Batdongsan.com.vn market data show that nationwide interest in real estate in May fell about 5% month-on-month.
A recent survey also indicates only about 36% of respondents still maintain clear demand for real estate, down significantly from 55% last year. Notably, only about 17% plan to buy real estate in the next six months, while most choose to wait at least another year before deciding.
Not only demand is waning, but price levels in some areas have begun to show signs of adjustment. In May, the average apartment price in Hanoi fell from about 88 million VND per square meter to 85 million VND/m² after a few months. In Ho Chi Minh City, the average price remained around 69 million VND/m², nearly flat versus the prior quarter.
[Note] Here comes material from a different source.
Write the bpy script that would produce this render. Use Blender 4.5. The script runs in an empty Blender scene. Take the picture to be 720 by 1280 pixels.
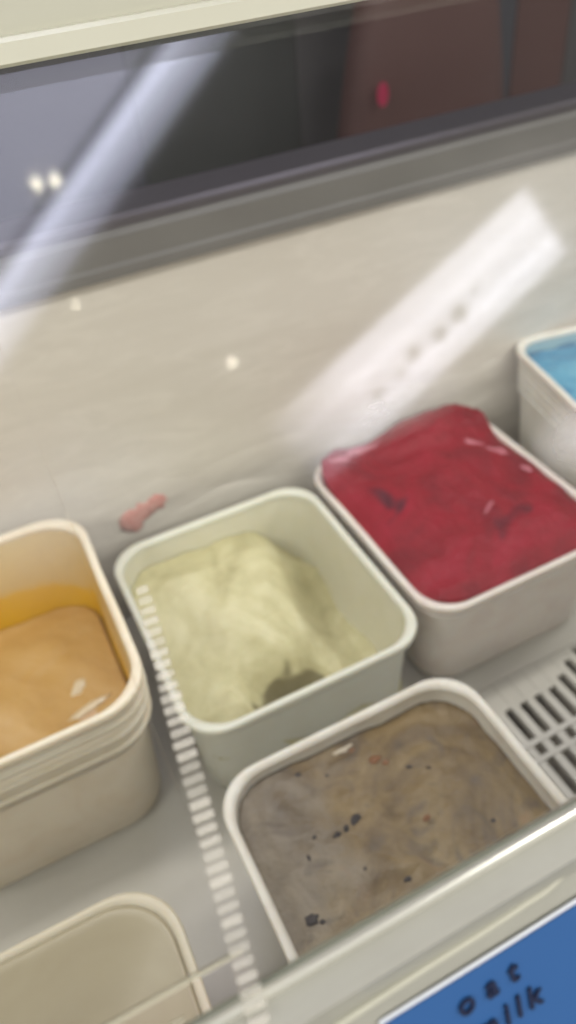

Meanwhile, listing prices for apartments in Hung Yen and Bac Ninh also declined by about 3%.
Experts say this development shows foreign investors still place faith in the long-term prospects of Vietnam’s real estate market, while domestic individual buyers prefer to observe interest-rate trends, supply, and price movements before committing.
A new industry report by MBS Research also suggests the market is likely to continue facing notable challenges in the remaining months of the year as lending rates stay high while new supply continues to enter the market.
According to MBS Research, in Q2, deposit rates at many banks rose by about 1-1.5 percentage points compared with the previous quarter, pushing typical real estate loan rates to around 13-14% per year, up about 2 percentage points year-on-year.
To support purchasing power, many developers in Hanoi, Quang Ninh, and Ho Chi Minh City have rolled out programs to support interest costs, fixing loan rates at about 7-8% per year for the first two years for borrowers. However, MBS Research notes these programs mainly help ease financial pressure in the early stage, while buyer sentiment remains influenced by expectations that interest rates will stay high for some time.
On the market side, OneHousing notes the average absorption rate of primary projects in the first half is around 50-60%, a significant drop from over 80% in the same period last year.
This indicates the market is entering a deeper screening phase after a period of hot growth. While previously the advantage belonged to developers with scarce supply, now competition hinges on real project value, product quality, and transparency of legal status.
Research indicates that the recovery outlook will depend not only on interest-rate movements but also on supply quality, legal progress, and the ability to rebuild buyers’ confidence.
That also implies the recovery process will likely unfold with clear differentiation. Companies with solid financial foundations, transparent legal status, and products that meet real demand are expected to have more advantages in the next development cycle of the market.